Can Spirit Of Cricket Sideshow Give England An Extra Life In Ashes?

The headlines of Australians (allegedly) breaking the spirit of cricket at the home of the game have saved Ben Stokes’s team from closer scrutiny. The hosts are 2-0 down in a five-match Ashes series, but the narrative has changed after Alex Carey stumped Jonny Bairstow at Lord’s.

Piers Morgan is having a field day and can’t find any Australians to come on his show to defend Carey’s actions. If this is cheap amateur dramatics to deflect from England’s shortcomings, so be it. The Ashes is almost over but, paradoxically, it is now a contest with an edge.

Bairstow thought it was the end of the over at Lord’s on Sunday afternoon and wandered out of his crease. Carey threw down the stumps as the ball was not deemed dead. It was out as applied by the rule book, the commentators and those that survey the minutiae of cricket technicalities.

The problem was it didn’t feel right to many outside of the Australian XI celebration. Granted, most of those ‘many’ are of an English persuasion. The home team need to use whatever they can to get back into the series. Playing better would be a start. If there is booing for Australia at Lord’s then Yorkshire cheers and beers will up the decibel counter tenfold.

The chaos was a trigger for Stokes’s incredible innings as every Australian feared a repeat of the England skipper’s Headingley knock four years previously. Before this unedifying but very entertaining sideshow, England were going to get slaughtered for their Bazball tactics. The scoreboard talks louder than entertainment.

That is until there’s a red meat slab of ‘it’s not cricket’ scandal that can take social media hostage. This series has come alive when it had almost flatlined. The ECB will be thankful for small mercies. The Aussies do not know what they have done. Well, they have outplayed their opponents but that doesn’t matter right now.

Sir Geoffrey Boycott says that the tourists should make a public apology while Prime Minister Rishi Sunak is getting his nationalistic cricket flak helmet on. There’s an interesting backstory to this fair play furore that authenticates England’s position. When coach Brendon McCullum gave the MCC Spirit of Cricket lecture in 2016, he mentioned one moment that changed his approach to the game.

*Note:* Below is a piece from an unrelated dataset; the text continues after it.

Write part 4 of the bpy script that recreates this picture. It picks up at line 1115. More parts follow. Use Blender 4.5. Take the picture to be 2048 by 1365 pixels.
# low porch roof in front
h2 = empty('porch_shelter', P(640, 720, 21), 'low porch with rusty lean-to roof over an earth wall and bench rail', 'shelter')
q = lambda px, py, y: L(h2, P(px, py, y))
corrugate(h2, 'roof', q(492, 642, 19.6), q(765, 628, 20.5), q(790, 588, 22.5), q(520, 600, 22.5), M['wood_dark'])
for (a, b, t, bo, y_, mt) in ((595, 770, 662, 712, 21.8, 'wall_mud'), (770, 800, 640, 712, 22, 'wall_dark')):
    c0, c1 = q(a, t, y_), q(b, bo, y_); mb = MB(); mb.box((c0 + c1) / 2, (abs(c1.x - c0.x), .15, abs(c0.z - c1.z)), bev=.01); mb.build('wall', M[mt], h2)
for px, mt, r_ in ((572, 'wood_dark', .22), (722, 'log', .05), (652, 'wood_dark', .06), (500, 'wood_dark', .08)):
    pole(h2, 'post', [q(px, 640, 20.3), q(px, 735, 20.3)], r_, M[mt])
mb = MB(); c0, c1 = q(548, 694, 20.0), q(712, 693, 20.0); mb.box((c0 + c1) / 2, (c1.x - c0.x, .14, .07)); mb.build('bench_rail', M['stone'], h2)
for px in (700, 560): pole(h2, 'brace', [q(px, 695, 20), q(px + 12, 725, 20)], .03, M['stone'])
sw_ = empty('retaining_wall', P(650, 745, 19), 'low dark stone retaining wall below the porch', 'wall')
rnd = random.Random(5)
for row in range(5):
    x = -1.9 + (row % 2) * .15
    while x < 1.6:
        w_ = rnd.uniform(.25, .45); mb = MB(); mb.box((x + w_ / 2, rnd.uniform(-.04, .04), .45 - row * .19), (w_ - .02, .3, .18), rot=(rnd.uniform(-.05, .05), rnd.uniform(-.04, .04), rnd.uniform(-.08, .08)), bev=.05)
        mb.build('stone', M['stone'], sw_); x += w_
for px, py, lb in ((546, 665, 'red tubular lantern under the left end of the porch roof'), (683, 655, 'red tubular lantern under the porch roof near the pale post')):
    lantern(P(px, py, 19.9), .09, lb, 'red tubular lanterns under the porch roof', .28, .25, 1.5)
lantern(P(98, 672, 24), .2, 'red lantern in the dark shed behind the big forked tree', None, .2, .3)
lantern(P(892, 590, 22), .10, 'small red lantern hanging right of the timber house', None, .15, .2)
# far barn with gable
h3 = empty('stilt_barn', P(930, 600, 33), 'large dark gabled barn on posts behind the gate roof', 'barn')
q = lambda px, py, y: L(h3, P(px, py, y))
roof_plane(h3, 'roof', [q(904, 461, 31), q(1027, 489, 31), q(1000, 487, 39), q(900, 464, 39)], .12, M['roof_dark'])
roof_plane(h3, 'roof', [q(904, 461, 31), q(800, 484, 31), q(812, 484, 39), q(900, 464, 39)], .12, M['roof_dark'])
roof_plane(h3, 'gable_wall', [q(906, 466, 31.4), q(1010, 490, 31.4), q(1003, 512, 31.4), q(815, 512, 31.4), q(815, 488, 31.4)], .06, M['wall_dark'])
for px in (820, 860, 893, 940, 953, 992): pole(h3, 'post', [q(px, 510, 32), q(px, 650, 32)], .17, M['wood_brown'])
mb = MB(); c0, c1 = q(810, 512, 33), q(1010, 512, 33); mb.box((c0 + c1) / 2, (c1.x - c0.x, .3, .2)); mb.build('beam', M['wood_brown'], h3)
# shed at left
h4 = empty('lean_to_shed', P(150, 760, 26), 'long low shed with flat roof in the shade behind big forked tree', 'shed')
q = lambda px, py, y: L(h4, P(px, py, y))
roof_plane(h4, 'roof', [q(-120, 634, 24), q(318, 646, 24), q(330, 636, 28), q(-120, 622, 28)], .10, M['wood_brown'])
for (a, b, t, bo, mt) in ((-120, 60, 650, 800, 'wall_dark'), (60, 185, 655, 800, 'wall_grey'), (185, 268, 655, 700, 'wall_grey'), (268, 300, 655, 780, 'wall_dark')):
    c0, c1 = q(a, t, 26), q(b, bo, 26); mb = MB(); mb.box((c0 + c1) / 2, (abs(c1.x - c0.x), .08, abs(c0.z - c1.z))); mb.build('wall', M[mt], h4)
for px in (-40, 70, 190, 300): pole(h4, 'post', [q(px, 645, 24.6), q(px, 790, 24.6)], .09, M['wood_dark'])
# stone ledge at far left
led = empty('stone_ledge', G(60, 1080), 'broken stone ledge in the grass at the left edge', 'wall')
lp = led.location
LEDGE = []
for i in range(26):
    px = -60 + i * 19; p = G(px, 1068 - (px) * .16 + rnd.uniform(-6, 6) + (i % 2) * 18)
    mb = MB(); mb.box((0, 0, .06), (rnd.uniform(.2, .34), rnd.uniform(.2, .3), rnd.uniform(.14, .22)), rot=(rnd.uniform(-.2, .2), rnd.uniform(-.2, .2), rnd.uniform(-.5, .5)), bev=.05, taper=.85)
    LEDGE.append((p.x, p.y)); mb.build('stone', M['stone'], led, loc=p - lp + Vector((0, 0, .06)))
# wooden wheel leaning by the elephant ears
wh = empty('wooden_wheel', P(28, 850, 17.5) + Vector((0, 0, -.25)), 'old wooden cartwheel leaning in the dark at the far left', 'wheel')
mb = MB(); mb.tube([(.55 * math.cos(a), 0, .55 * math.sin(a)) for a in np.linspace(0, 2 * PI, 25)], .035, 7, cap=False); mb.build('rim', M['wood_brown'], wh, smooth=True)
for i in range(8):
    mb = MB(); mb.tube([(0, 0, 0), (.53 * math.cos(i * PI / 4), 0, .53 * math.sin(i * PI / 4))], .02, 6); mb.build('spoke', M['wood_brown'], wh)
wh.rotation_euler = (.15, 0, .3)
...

In a 2006 Test match at Christchurch, Sri Lanka’s Muttiah Muralitharan left his crease to congratulate Kumar Sangakkara on reaching a century. McCullum whipped off the bails and the dismissal was upheld. “Not surprisingly, the incident created controversy and bad feelings,” said the former Kiwi wicketkeeper.

“The Sri Lankans were stunned. Their captain Mahela Jayawardene said at the time: ‘Legally it was run out, the ball was alive, but we play in an age where we talk about the spirit of the game.’ “McCullum recalled. Sangakkara was listening intently in the room, a whole decade on from the incident. The New Zealander took the opportunity to apologise directly.

Whether England will be inspired by their coach’s story remains to be seen. McCullum planted the seed that his team would never have done such a thing due to Stokes’s “tremendous” morals. They certainly won’t be having a beer with the victors either.

Quick-witted Bairstow watchers immediately found footage of the England keeper trying to carry out the same underhand dismissal to Marnus Labuschagne. Was it just a bit of fun? Would England have followed it through with a zealous appeal? That is the question they don’t have to answer.

Lord’s is usually a polite place of English reserve, not the kind of football-like atmosphere that this team needed after they came second best at a raucous Edgbaston. When Bairstow was dismissed, the quiet, deathly hush of the Lord’s Long Room turned into an ugly slanging match. Usman Khawaja had to be restrained when some MCC members mumbled something that wouldn’t be found in their broadsheets. This was not cricket as we know it. Three members have been suspended.

There was, and still is, a danger that the Ashes could have been over and out after two matches. What Careygate has created is a tangible sense of feeling between the two teams. It was only a few days ago that Stuart Broad and David Warner were having a friendly chinwag. The us against them vibes from the English camp is now a weapon.

Only one side in the history of the Ashes has emerged victorious from a 2-0 deficit, but there will be plenty of eyes and ears searing in on the stump microphone at Leeds on Thursday when the third Test starts. England sell themselves as the team that can win 3-2. They have the juices flowing to start the comeback of all comebacks. Whether they can smooth over the rough edges with bat and ball in hand is another matter.